__Data shown__.
____________________

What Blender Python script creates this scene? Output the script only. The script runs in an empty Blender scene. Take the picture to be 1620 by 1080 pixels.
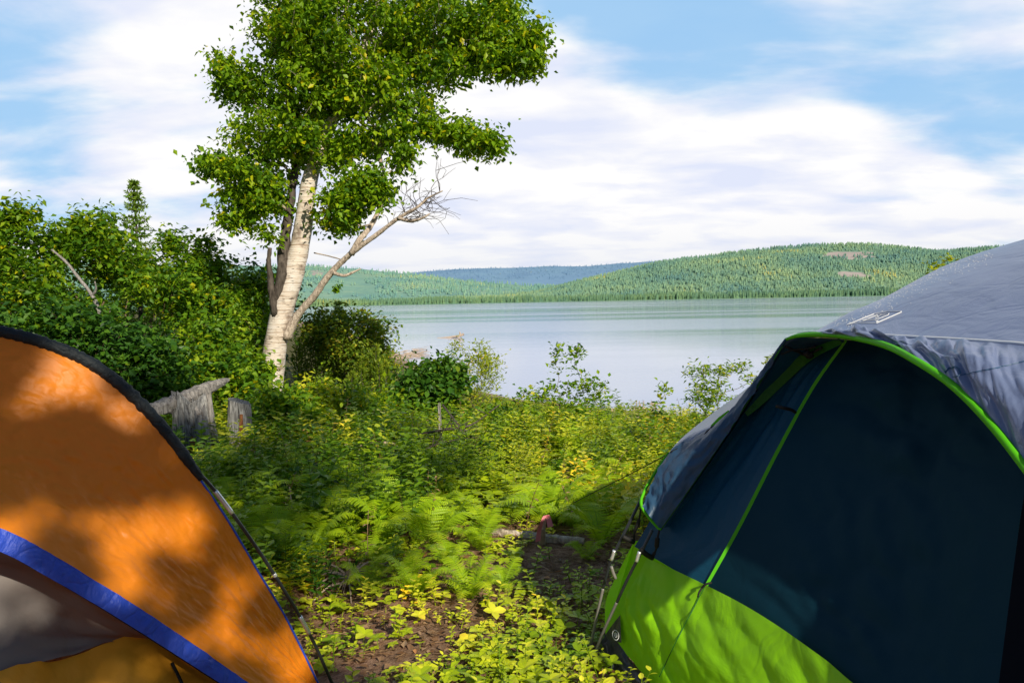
import bpy, math, random
import numpy as np
from mathutils import Matrix, Vector
from mathutils.bvhtree import BVHTree

random.seed(7)
RNG = np.random.default_rng(7)
C = bpy.context.scene.collection

# ---------------------------------------------------------------- camera maths
F = 1260.0; CX, CY = 810.0, 540.0
CAM = np.array([0.0, 0.0, 1.4])
PITCH = math.radians(2.86); ROLL = math.radians(-1.05)
ROT = (Matrix.Rotation(math.pi/2 - PITCH, 3, 'X') @ Matrix.Rotation(ROLL, 3, 'Z'))
RM = np.array(ROT)

def P(u, v, d):
    """world point d metres in front of the camera on the sight line of (u, v)"""
    return CAM + RM @ np.array([(u-CX)/F*d, -(v-CY)/F*d, -d])

def ray(u, v):
    r = RM @ np.array([(u-CX)/F, -(v-CY)/F, -1.0])
    return r/np.linalg.norm(r)

# ---------------------------------------------------------------- numpy noise
def _h(ix, iy, s):
    n = (ix.astype(np.int64)*374761393 + iy.astype(np.int64)*668265263 + s*974711) & 0x7fffffff
    n = ((n ^ (n >> 13))*1274126177) & 0x7fffffff
    return ((n ^ (n >> 16)) & 0xffff)/65535.0
def vnoise(x, y, s=0):
    x = np.asarray(x, float); y = np.asarray(y, float)
    ix = np.floor(x); iy = np.floor(y); fx = x-ix; fy = y-iy
    fx = fx*fx*(3-2*fx); fy = fy*fy*(3-2*fy)
    a = _h(ix, iy, s); b = _h(ix+1, iy, s); c = _h(ix, iy+1, s); d = _h(ix+1, iy+1, s)
    return (a*(1-fx)+b*fx)*(1-fy) + (c*(1-fx)+d*fx)*fy
def fbm(x, y, o=4, s=0):
    t = 0; a = .5
    for k in range(o):
        t = t + a*vnoise(x*2**k, y*2**k, s+k*17); a *= .5
    return t/(1-.5**o)          # 0..1

# ---------------------------------------------------------------- terrain
WATER = -1.1
SX = np.array([-3000, -200, -60, -20, -8, -4.5, -2, 0, 2.6, 6, 12, 30, 200, 3000.])
SY = np.array([4000, 600, 200, 90, 48, 34.5, 24.5, 20.5, 17.6, 15, 12, 5, -60, -900.])
def ground(x, y):
    x = np.asarray(x, float); y = np.asarray(y, float)
    ys = np.interp(x, SX, SY)
    ys = ys + 1.3*(fbm(x*.35, y*.05, 3, 5)-.5)
    t = (y-4.5)/np.maximum(ys-4.5, 1.0)
    t = np.where(y < 4.5, 0, t)
    tt = np.clip(t, 0, 3)
    z = -1.1*np.where(tt < .25, tt*tt*2, tt-.125*1.0)/(1-.125)
    z = np.maximum(z, -3.2)
    far = np.clip((np.hypot(x, y)-8)/30, 0, 1)
    z = z + .10*(fbm(x*.8, y*.8, 4, 2)-.5)*np.clip(np.hypot(x+.1, y-3.6)/2.0, .25, 1) + far*np.where(t < .8, 1.0*(fbm(x*.06, y*.06, 3, 8)-.35), 0)*np.clip((.8-t)*3, 0, 1)
    # small bank left of the trampled patch
    z = z - .16*np.exp(-(((x+.95)/.28)**2 + ((y-3.6)/.9)**2))
    z = z + .05*np.exp(-(((x+.62)/.2)**2 + ((y-4.1)/.35)**2))
    return z
def gz(x, y): return float(ground(x, y))
def G(u, v):
    """first hit of the sight line with the ground"""
    r = ray(u, v); t = 1.0*1.004**np.arange(1500)
    p = CAM + r*t[:, None]
    i = int(np.argmax(p[:, 2] < ground(p[:, 0], p[:, 1])))
    return np.array([p[i, 0], p[i, 1], gz(p[i, 0], p[i, 1])])

# ---------------------------------------------------------------- mesh helpers
def mesh(name, V, faces, mat, val=None, smooth=False, mi=None):
    """faces: list of (n,k) arrays"""
    me = bpy.data.meshes.new(name)
    V = np.asarray(V, np.float32)
    me.vertices.add(len(V)); me.vertices.foreach_set('co', V.ravel())
    faces = [np.asarray(f, np.int32) for f in faces if len(f)]
    tot = np.concatenate([np.full(len(f), f.shape[1], np.int32) for f in faces])
    idx = np.concatenate([f.ravel() for f in faces])
    me.loops.add(len(idx)); me.loops.foreach_set('vertex_index', idx)
    me.polygons.add(len(tot))
    st = np.concatenate([[0], np.cumsum(tot)[:-1]]).astype(np.int32)
    me.polygons.foreach_set('loop_start', st); me.polygons.foreach_set('loop_total', tot)
    me.polygons.foreach_set('use_smooth', np.full(len(tot), smooth))
    if val is not None:
        a = me.attributes.new('v', 'FLOAT', 'FACE' if len(val) == len(tot) else 'POINT')
        a.data.foreach_set('value', np.asarray(val, np.float32))
    for m in (mat if isinstance(mat, (list, tuple)) else [mat]): me.materials.append(m)
    if mi is not None: me.polygons.foreach_set('material_index', np.asarray(mi, np.int32))
    me.update(calc_edges=True); me.validate()
    return me

def obj(name, me, parent=None, loc=None):
    o = bpy.data.objects.new(name, me); C.objects.link(o)
    if loc is not None: o.location = loc
    if parent is not None:
        o.parent = parent
        if loc is None and parent.location.length: o.location = -parent.location  # meshes are built in world space
    return o
def tag(o, label=None, cat=None, group=None, kind=None):
    if label: o['label'] = label
    if cat: o['category'] = cat
    if group: o['group'] = group
    if kind: o['kind'] = kind
    return o
def thing(name, label, cat, loc=(0, 0, 0), group=None):
    o = bpy.data.objects.new(name, None); C.objects.link(o)
    o.location = loc; o.empty_display_size = .1
    return tag(o, label, cat, group)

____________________

__Exercise objective__. Copy nothing but the lines from the top of the material through the line holding "C = bpy.context.scene.collection", exactly as written; omit pictures.

__Result of the exercise__.
What Blender Python script creates this scene? Output the script only. The script runs in an empty Blender scene. Take the picture to be 1620 by 1080 pixels.
import bpy, math, random
import numpy as np
from mathutils import Matrix, Vector
from mathutils.bvhtree import BVHTree

random.seed(7)
RNG = np.random.default_rng(7)
C = bpy.context.scene.collection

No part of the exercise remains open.